▶ [COLLECTED MATERIAL]
## begin
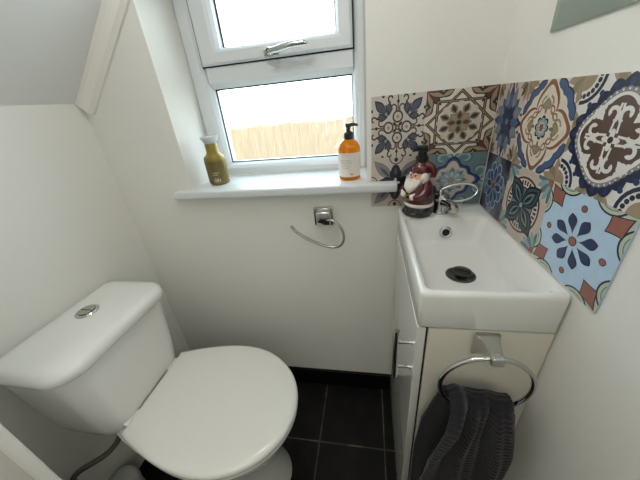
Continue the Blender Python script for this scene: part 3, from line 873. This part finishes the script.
def d_brown_rosette(t):
    t.slab('cream'); t.up()
    # dark corner fans of leaves
    for a in Q4:
        for k in range(-2, 3):
            b_ = rot([(1.40, 0)], a+PI/4)[0]
            t.poly(off(rot(leaf(0.62, 0.24), a+PI/4+PI+k*0.48), *b_), 'dbrown')
        for s in (-1, 1):
            b_ = rot([(1.0, s*0.22)], a)[0]
            t.poly(off(rot(leaf(0.42, 0.24), a+PI+s*-1.1), *b_), 'dbrown')
    t.up()
    for a in Q4:
        for k in range(-2, 3):
            b_ = rot([(1.36, 0)], a+PI/4)[0]
            t.poly(off(rot(leaf(0.50, 0.13), a+PI/4+PI+k*0.48), *b_), 'dred' if k % 2 == 0 else 'tan')
        for s in (-1, 1):
            b_ = rot([(0.97, s*0.25)], a)[0]
            t.poly(off(rot(leaf(0.32, 0.12), a+PI+s*-1.1), *b_), 'tan')
    t.up()
    # interlaced strapwork star
    for ph in (0, PI/4):
        sq = [rot([(0.93, 0)], ph+PI/2*i)[0] for i in range(4)]
        t.line(sq, 0.085, 'dbrown', True)
    t.up()
    for ph in (0, PI/4):
        sq = [rot([(0.93, 0)], ph+PI/2*i)[0] for i in range(4)]
        t.line(sq, 0.022, 'tan', True)
    t.up()
    t.poly(polar(lambda a: 0.60+0.05*cos(8*a)), 'stone'); t.up()
    sym(t, off(leaf(0.34, 0.22), 0.28, 0), [PI/4*i+PI/8 for i in range(8)], 'olive')
    sym(t, off(leaf(0.34, 0.24), 0.04, 0), Q4+[a+PI/4 for a in Q4], 'olive')
    sym(t, off(leaf(0.24, 0.12), 0.33, 0), [PI/4*i+PI/8 for i in range(8)], 'dbrown')
    sym(t, off(leaf(0.22, 0.13), 0.10, 0), Q4, 'dred')
    sym(t, off(leaf(0.22, 0.13), 0.10, 0), [a+PI/4 for a in Q4], 'tan')
    t.poly(circ(0, 0, 0.07), 'dbrown')

def d_dark_lotus(t):
    t.slab('pink'); t.up()
    sym(t, off(leaf(1.18, 0.52), 0.10, 0), [a+PI/4 for a in Q4], 'stone')
    sym(t, off(leaf(1.12, 0.44), 0.14, 0), [a+PI/4 for a in Q4], 'grey')
    sym(t, off(leaf(0.62, 0.14), 0.30, 0), [a+PI/4 for a in Q4], 'slate')
    t.poly(polar(lambda a: 0.30+0.42*abs(cos(2*a))**2.2), 'dnavy'); t.up()
    sym(t, off(leaf(0.66, 0.50), 0.02, 0), Q4, 'black')
    sym(t, off(leaf(0.30, 0.12), 0.30, 0), Q4, 'slate')
    t.poly(polar(lambda a: 0.13+0.06*cos(4*a)), 'white'); t.up()
    t.poly(circ(0, 0, 0.05), 'brown')
    for a in Q4:
        for s in (-1, 1):
            b_ = rot([(1.02, s*0.16)], a)[0]
            t.poly(off(rot(leaf(0.50, 0.24), a+s*1.15), *b_), 'dred')
            t.line(rot(arc(1.0, 0, 0.26, PI/2, 3*PI/2), a), 0.04, 'brown')
    t.up()
    for a in Q4: t.poly(rot(off(leaf(0.2, 0.16), 0.80, 0), a), 'dnavy')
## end
▶ [WHAT TO WORK ON]
The material above holds pictures; copy everything else in it exactly.

▶ [TASK ANSWER]
Continue the Blender Python script for this scene: part 3, from line 873. This part finishes the script.
def d_brown_rosette(t):
    t.slab('cream'); t.up()
    # dark corner fans of leaves
    for a in Q4:
        for k in range(-2, 3):
            b_ = rot([(1.40, 0)], a+PI/4)[0]
            t.poly(off(rot(leaf(0.62, 0.24), a+PI/4+PI+k*0.48), *b_), 'dbrown')
        for s in (-1, 1):
            b_ = rot([(1.0, s*0.22)], a)[0]
            t.poly(off(rot(leaf(0.42, 0.24), a+PI+s*-1.1), *b_), 'dbrown')
    t.up()
    for a in Q4:
        for k in range(-2, 3):
            b_ = rot([(1.36, 0)], a+PI/4)[0]
            t.poly(off(rot(leaf(0.50, 0.13), a+PI/4+PI+k*0.48), *b_), 'dred' if k % 2 == 0 else 'tan')
        for s in (-1, 1):
            b_ = rot([(0.97, s*0.25)], a)[0]
            t.poly(off(rot(leaf(0.32, 0.12), a+PI+s*-1.1), *b_), 'tan')
    t.up()
    # interlaced strapwork star
    for ph in (0, PI/4):
        sq = [rot([(0.93, 0)], ph+PI/2*i)[0] for i in range(4)]
        t.line(sq, 0.085, 'dbrown', True)
    t.up()
    for ph in (0, PI/4):
        sq = [rot([(0.93, 0)], ph+PI/2*i)[0] for i in range(4)]
        t.line(sq, 0.022, 'tan', True)
    t.up()
    t.poly(polar(lambda a: 0.60+0.05*cos(8*a)), 'stone'); t.up()
    sym(t, off(leaf(0.34, 0.22), 0.28, 0), [PI/4*i+PI/8 for i in range(8)], 'olive')
    sym(t, off(leaf(0.34, 0.24), 0.04, 0), Q4+[a+PI/4 for a in Q4], 'olive')
    sym(t, off(leaf(0.24, 0.12), 0.33, 0), [PI/4*i+PI/8 for i in range(8)], 'dbrown')
    sym(t, off(leaf(0.22, 0.13), 0.10, 0), Q4, 'dred')
    sym(t, off(leaf(0.22, 0.13), 0.10, 0), [a+PI/4 for a in Q4], 'tan')
    t.poly(circ(0, 0, 0.07), 'dbrown')

def d_dark_lotus(t):
    t.slab('pink'); t.up()
    sym(t, off(leaf(1.18, 0.52), 0.10, 0), [a+PI/4 for a in Q4], 'stone')
    sym(t, off(leaf(1.12, 0.44), 0.14, 0), [a+PI/4 for a in Q4], 'grey')
    sym(t, off(leaf(0.62, 0.14), 0.30, 0), [a+PI/4 for a in Q4], 'slate')
    t.poly(polar(lambda a: 0.30+0.42*abs(cos(2*a))**2.2), 'dnavy'); t.up()
    sym(t, off(leaf(0.66, 0.50), 0.02, 0), Q4, 'black')
    sym(t, off(leaf(0.30, 0.12), 0.30, 0), Q4, 'slate')
    t.poly(polar(lambda a: 0.13+0.06*cos(4*a)), 'white'); t.up()
    t.poly(circ(0, 0, 0.05), 'brown')
    for a in Q4:
        for s in (-1, 1):
            b_ = rot([(1.02, s*0.16)], a)[0]
            t.poly(off(rot(leaf(0.50, 0.24), a+s*1.15), *b_), 'dred')
            t.line(rot(arc(1.0, 0, 0.26, PI/2, 3*PI/2), a), 0.04, 'brown')
    t.up()
    for a in Q4: t.poly(rot(off(leaf(0.2, 0.16), 0.80, 0), a), 'dnavy')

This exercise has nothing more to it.